そんな物々しい空気の中で、両団体に関係する親分衆が続々と二代目大石組本部に結集したのであるが、地元関係者の話によれば、集まった親分衆の表情は厳格のなかにも朗らかであったという。分裂抗争の真っ只中にあるようには感じられなかったというのだ。
去年末より話題となっていたこの兄弟盃。晴れて兄弟の契りを結ぶことになったのは、六代目山口組で若頭補佐を務める二代目竹中組・安東美樹組長と六代目共政会・荒瀬進会長。そして、この兄弟盃の後見人となったのが、六代目山口組・司忍組長であり、司組長の名代として六代目山口組・髙山清司若頭が出席したのである。また、取持人(仲介役)や媒酌人(儀式の進行を務める役目)は他団体のトップと最高幹部が務めたことを見ても、この兄弟盃がどれだけ業界内で注目を集めていたのかが、わかるのではないだろうか。

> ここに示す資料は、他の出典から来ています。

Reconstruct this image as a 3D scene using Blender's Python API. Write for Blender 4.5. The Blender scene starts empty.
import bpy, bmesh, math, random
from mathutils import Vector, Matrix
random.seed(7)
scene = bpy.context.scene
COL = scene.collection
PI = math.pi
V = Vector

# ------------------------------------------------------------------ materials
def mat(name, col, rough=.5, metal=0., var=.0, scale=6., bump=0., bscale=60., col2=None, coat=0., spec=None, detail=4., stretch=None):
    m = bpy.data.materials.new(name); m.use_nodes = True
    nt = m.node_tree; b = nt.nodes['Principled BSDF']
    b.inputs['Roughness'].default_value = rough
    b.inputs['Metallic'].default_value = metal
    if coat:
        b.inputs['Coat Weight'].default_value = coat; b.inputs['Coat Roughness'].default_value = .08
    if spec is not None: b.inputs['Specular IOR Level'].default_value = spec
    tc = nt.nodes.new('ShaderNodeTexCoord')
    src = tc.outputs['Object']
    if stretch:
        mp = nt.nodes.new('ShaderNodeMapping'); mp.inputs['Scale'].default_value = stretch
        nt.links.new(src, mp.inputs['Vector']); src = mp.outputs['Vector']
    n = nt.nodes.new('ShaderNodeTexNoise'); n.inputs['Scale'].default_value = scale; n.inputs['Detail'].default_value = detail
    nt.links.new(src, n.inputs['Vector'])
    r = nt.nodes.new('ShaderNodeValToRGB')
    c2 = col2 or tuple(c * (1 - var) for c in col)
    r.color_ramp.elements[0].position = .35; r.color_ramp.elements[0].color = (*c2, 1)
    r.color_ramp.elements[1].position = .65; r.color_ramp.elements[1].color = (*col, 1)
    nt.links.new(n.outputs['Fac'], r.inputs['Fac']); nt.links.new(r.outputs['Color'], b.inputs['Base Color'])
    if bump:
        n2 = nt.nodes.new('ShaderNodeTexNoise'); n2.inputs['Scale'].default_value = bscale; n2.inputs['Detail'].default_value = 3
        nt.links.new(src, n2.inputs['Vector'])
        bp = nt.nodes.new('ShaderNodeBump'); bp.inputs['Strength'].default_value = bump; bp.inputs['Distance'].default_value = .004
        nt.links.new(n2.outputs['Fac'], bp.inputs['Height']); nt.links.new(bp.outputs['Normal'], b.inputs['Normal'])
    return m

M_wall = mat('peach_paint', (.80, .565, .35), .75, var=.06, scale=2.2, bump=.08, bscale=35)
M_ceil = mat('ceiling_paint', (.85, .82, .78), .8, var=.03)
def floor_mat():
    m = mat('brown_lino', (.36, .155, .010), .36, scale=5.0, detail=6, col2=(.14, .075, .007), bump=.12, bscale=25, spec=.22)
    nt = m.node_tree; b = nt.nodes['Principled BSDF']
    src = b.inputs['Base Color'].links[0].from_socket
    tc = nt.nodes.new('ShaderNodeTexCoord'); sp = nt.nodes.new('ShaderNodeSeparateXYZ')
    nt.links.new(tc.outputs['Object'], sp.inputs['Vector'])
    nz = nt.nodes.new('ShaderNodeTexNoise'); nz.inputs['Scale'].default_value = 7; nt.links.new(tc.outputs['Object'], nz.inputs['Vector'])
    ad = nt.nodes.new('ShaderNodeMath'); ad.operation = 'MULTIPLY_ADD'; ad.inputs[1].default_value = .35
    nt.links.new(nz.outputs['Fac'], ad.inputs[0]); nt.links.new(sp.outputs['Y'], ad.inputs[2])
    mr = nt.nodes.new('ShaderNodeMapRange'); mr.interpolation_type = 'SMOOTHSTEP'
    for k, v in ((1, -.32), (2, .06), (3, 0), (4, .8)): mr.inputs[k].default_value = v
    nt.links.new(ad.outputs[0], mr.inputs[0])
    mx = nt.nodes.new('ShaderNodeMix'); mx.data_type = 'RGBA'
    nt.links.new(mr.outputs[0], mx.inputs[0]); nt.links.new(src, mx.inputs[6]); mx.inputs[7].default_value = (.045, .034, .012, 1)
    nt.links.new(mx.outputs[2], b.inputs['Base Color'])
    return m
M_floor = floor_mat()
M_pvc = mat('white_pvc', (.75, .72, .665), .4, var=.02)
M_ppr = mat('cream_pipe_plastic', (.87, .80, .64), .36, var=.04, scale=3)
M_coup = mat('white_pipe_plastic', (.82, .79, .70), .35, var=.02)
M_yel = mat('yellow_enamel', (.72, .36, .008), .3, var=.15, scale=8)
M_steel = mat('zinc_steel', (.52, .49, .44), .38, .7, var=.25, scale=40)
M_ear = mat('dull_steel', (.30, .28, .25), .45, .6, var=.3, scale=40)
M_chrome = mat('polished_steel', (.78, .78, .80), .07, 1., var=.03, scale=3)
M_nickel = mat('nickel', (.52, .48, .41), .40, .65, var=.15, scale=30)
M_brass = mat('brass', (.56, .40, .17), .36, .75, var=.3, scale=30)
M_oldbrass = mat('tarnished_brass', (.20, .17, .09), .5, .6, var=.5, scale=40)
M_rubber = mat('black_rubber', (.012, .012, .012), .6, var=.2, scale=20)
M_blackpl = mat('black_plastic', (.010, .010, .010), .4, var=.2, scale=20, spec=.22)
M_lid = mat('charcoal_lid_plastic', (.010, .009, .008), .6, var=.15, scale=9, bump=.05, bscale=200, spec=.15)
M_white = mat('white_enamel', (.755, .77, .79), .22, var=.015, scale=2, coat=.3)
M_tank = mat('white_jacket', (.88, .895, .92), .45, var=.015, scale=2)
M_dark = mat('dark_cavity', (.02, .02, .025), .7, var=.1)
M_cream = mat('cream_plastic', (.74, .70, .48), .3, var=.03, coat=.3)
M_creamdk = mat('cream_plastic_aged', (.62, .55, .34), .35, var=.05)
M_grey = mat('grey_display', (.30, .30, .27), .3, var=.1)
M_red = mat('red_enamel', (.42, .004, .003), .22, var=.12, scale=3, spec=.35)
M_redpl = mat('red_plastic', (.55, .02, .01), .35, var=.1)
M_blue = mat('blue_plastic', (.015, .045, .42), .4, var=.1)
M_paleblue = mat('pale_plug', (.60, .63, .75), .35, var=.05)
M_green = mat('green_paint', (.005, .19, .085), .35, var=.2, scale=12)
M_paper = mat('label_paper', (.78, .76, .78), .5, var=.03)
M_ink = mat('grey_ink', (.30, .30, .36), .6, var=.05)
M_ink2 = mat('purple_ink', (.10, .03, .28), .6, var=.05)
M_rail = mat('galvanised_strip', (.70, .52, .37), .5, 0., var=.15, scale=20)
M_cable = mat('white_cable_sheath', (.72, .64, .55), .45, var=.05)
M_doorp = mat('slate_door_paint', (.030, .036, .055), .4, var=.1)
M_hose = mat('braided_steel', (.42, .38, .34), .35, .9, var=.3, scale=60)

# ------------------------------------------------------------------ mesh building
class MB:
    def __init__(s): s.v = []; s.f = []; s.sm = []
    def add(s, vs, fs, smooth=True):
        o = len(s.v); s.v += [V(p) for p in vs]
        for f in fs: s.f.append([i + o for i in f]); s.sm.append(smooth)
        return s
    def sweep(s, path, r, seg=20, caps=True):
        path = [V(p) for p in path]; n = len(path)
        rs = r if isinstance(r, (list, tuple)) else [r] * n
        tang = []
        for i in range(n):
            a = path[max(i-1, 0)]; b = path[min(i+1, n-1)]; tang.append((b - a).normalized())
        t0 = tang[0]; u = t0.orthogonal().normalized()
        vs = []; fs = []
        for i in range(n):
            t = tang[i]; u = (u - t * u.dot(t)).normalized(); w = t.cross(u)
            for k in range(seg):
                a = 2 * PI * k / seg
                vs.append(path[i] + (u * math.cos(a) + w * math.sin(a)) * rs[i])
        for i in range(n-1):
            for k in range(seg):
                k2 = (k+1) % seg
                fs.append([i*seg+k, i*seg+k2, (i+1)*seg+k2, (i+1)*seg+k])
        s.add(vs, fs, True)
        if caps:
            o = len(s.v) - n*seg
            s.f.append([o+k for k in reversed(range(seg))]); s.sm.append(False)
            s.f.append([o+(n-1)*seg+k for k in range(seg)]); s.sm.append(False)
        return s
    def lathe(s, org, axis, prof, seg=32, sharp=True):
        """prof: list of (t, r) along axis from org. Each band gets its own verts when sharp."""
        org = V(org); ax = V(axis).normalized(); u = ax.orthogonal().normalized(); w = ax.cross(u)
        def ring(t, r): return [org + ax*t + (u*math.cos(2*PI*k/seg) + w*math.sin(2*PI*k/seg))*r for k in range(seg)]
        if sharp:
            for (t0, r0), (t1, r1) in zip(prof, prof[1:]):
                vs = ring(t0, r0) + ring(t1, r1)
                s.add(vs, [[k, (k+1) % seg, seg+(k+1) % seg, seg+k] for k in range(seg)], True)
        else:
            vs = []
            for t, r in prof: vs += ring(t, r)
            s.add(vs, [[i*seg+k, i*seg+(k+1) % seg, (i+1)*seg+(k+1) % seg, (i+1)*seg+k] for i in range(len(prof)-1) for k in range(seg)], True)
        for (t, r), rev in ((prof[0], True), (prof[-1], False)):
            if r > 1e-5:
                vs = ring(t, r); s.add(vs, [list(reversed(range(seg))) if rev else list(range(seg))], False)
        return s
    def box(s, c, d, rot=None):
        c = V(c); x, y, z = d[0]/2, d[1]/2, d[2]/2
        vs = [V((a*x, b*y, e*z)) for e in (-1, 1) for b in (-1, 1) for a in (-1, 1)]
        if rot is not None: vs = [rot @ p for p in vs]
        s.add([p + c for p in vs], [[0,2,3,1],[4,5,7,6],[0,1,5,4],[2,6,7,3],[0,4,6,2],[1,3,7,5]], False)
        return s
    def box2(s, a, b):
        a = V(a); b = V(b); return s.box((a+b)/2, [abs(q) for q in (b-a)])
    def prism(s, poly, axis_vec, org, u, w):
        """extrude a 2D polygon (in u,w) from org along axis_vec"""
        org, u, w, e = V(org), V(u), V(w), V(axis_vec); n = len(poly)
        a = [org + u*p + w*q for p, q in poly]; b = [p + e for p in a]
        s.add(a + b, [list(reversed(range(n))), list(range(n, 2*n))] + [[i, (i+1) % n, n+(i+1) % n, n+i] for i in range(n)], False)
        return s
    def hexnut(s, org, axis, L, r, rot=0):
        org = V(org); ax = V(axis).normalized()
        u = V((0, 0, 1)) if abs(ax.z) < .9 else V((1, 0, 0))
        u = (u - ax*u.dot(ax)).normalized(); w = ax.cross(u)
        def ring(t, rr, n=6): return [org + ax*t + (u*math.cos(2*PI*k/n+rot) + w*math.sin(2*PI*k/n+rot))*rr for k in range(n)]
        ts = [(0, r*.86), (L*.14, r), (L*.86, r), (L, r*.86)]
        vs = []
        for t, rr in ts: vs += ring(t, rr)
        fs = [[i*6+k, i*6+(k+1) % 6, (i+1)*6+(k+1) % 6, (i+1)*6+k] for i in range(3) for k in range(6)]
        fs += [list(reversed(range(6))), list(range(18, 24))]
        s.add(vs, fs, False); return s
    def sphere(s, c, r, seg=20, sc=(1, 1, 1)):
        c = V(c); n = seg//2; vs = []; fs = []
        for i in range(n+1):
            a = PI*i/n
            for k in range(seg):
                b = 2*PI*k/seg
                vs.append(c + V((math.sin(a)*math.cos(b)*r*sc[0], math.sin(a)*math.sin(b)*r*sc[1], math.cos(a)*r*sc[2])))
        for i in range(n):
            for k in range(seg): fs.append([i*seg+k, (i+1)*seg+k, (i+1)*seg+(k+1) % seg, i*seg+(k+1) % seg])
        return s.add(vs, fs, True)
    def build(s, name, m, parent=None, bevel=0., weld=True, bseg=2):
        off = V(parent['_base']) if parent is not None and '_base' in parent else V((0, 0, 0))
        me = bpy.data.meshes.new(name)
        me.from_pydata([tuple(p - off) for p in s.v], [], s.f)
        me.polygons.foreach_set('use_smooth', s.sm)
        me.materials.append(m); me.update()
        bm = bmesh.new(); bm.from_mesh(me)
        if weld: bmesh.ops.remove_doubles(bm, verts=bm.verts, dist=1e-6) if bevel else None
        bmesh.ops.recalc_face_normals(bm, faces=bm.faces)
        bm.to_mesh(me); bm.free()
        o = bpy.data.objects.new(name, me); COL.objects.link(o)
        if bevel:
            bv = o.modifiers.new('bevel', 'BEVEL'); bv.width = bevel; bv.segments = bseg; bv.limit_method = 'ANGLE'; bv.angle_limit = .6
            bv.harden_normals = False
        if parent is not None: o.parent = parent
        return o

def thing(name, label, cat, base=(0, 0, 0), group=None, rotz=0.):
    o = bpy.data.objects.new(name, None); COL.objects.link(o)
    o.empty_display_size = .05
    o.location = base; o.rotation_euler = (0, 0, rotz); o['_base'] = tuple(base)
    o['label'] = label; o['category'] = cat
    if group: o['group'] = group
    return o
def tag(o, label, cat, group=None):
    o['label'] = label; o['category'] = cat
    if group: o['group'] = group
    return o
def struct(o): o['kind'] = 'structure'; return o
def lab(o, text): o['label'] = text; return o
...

取持人を務めたのは、山口県下関を中心に勢力を誇る七代目合田一家・末広誠総長。媒酌人は、福岡県博多に本拠地を構える三代目福博会・坂元常雄組織委員長が務めた。業界内でも名高いこれらの組織が六代目山口組と友好的な関係にあることを、この盃ごとからもうかがい知ることができるといえるだろう。
一方、神戸山口組も、これらとは異なる他団体との親睦を深め続けている。日本最大のヤクザ組織である山口組の分裂は、他のヤクザ組織にも、どちらの陣営との関係性を深めるのかという選択を強いてきたわけだ。今回の分裂騒動は、ヤクザ社会全体に影響を及ぼす問題ということがここからもわかるのだ。